Review: Prolonged Version - All Watched Over by Machines with Neurotic Disorders
The motion feels circular, perpetual: the whirr and recurrent crackles of rotary turbines, ungainly motors rattling within loose steel casing, hydraulic pumps gliding back and forth in rusty, frictional jerks. Somehow I feel intrusive – like I’ve snuck into the engine room in spite of the “WARNING” signs on the door – into a space in which all the gross, unsettling sounds of mechanised labour are stowed away from the machine’s spotless external façade; cramped and almost jostling for room, trading stale air and murmuring over eachother. For the most part it’s the dull sonic constant of “business as usual”, and over the course of the extended track durations, even the most horrible spurts of diesel engine start to feel comforting in their constancy. All of the operation lights are flashing their usual pulse, and everything is okay.

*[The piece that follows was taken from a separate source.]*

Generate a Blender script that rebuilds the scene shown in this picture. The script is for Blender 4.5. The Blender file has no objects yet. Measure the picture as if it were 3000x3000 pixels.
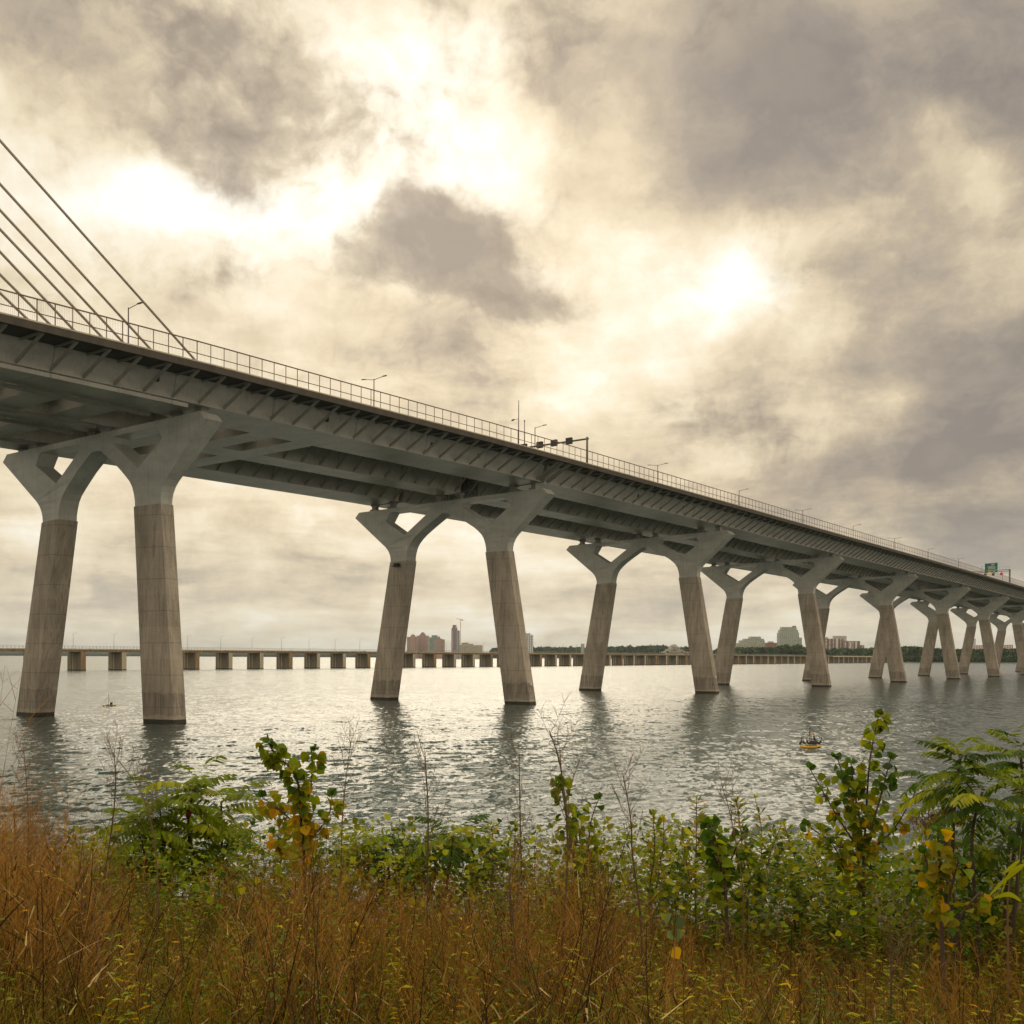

In a space defined by achromatic colour, my spectrum of beauty shifts. The feedback on “A Calm Immortal Frieze…” becomes a playful flute serenade, while the seemingly vacant pulsation at the centre starts to feel like a radiant major chord hitting over and over again, almost chorally beautiful. Similarly, slight adjustments in tempo or aggression become pregnant with serious threat; equilibrium starts to rip gradually, like a tear teased into a piece of fabric, as the chain of cyclical machines acceleration toward malfunction – the factory is tearing itself apart, as organs start to buzz like objects caught in the mechanism, and voices yelp emergency procedures over a broken tannoy. The climactic meltdown never comes, and the unease hangs like a sickness until the very end.